What is $K_1(B(H))$? (operator K-theory)

Question

Let $H$ be a (separable) infinite-dimensional Hilbert space. Can someone give me a reference or a proof why the identity $$K_1(B(H)) = 0$$ is true? The more elementary the proof, the happier I am. Thanks.

Answer 1

This is a standard proof, which should be available in any K-theory book (for operator algebras). Note that $M_n(B(H)) \simeq B(H^{\oplus n}) \simeq B(H)$ if $H$ is infinte-dimensional. So realistically, you can convince yourself that you can compute the $K_1$-group by computing $U(B(H))/U(B(H))_0$, the unitary gourp modulo the connected component.

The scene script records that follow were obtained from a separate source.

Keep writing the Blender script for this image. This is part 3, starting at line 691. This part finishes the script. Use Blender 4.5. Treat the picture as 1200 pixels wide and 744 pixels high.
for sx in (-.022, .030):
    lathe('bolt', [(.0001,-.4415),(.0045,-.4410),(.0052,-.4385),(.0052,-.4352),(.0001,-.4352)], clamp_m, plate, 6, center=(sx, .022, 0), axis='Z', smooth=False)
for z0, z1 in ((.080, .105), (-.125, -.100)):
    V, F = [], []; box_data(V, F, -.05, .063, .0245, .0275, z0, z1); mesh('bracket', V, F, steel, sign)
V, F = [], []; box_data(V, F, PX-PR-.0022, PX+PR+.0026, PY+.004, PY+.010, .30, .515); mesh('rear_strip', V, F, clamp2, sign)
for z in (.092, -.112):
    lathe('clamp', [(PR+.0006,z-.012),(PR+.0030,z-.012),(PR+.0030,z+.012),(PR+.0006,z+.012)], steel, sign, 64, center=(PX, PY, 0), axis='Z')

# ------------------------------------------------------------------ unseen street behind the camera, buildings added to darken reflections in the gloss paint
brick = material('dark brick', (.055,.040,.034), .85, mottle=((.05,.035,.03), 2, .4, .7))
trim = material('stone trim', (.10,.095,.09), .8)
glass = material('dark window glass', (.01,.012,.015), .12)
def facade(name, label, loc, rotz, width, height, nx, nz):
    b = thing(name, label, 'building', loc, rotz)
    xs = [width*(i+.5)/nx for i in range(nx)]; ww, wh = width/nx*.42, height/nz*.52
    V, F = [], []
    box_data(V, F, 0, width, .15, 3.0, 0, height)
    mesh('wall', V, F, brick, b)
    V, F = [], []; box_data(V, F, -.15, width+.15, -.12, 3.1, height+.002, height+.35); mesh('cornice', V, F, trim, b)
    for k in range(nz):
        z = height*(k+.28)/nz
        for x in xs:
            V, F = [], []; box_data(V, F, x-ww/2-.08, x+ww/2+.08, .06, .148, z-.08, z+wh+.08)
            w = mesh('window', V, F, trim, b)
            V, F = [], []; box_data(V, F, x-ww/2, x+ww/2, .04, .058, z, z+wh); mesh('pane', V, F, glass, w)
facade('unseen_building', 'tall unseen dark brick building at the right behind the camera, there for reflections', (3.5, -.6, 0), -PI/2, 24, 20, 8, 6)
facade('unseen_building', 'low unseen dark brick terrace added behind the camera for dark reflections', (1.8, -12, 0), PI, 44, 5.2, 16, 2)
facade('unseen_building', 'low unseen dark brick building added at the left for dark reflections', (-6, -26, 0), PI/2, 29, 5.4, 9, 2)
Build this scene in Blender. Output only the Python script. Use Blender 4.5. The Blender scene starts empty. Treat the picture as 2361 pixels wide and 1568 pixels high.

So to see that the $K_1$ group is 0, you just need to show that every unitary in $B(H)$ is connected to the identity (via a path of unitaries). But since this is a von Neumann algebra, you've got the $L^{\infty}$-functional calculus for normal elements, which you can use to convince yourself that every unitary is of the form $e^{ia}$ for some self-adjoint $a \in B(H)$. Then the path $(e^{tia})_{t \in [0,1]}$ is a continuous path from 1 to $e^{ia}$.

Note that this actually gives that the $K_1$-group of any von Neumann algebra is trivial.